Last week I went to Mitsuwa, a Japanese marketplace with a number of stores across the country, including one in Edgewater, New Jersey. A $3 bus from the NYC Port Authority Bus Terminal will take you there, but you have to know where to get off and walk across a parking lot. I went with my friend Angie, who grew up near there for a few years and so knew what bus to take, where to depart, and what we were about to see (although admitted it had been around 5 years since she’s been here).

If you ever spent time outside of any super-dense urban center in America, then you probably have some association with Mitsuwa’s setup. A big food court with some adjacent stores, some weird shops owned by lonely men with exotic hobbies, a bakery or two, and a grocery to top things off, with an expensive restaurant near this mini-mall of sorts. Mitsuwa’s difference of course being that it’s a strictly Japanese and Asian styled market, so you’ll find tempura instead of french fries; ramen instead of pizza; green tea instead of coffee. If you’ve ever traveled to Asia, you’ll recognize the clash, or rather mutual combination, of east and west approaches:

The Food Court

Everything is displayed and decided based on visual layout and aesthetics. You can see what you’re about to eat, and it’s coated in a type of resin that gives it all a glossy seduction – it’s hard to not want to eat here!


The Grocery

is I’d estimate 90% imported goods from mostly Japan, but also South Korea and a few other Asian countries. I only recognized one-half aisle of cold refrigerated goods from Western sources, and these were overpriced since they were, given the context, exotic. There were palettes of rice; a seaweed aisle; Asian candies; a Pocky section; over 30 types of mushrooms; strange fruits; some really delicious Japanese iced coffees; very few butchered meats and many many types of seafood; and so-on.
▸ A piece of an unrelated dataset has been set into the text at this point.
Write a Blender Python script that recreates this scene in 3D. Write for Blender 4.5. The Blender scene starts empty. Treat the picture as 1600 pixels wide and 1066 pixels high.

manga hair dye aisle (this one’s for you Cassie!)


they even have a seaweed aisle! wow!

The bookstore


golf books section, complete with 3d model! They even had golf manga. Really strange adaptation of a Western sport, apparently it’s a big seller!

The place

is actually much larger than my images make it out to appear. The foodcourt could easily seat 300 people; the grocery is a full-size supermarket, as big as any Costco, Dierbergs, or Jewel-Osco as you might find throughout other parts of the country; there’s a full-size bookstore; a nick-nack store; a dinnerware store (lots of kettles, chopsticks, soup bowls, etc.); et cetera et cetera et cetera. From the back of the Mitsuwa marketplace there’s a really great view of the Upper West Side of Manhattan including some buildings I’ve never seen before, as they are otherwise masked by some obstruction – a taller building, some density of trees.

The view

of Manhattan from New Jersey, heading back into the city.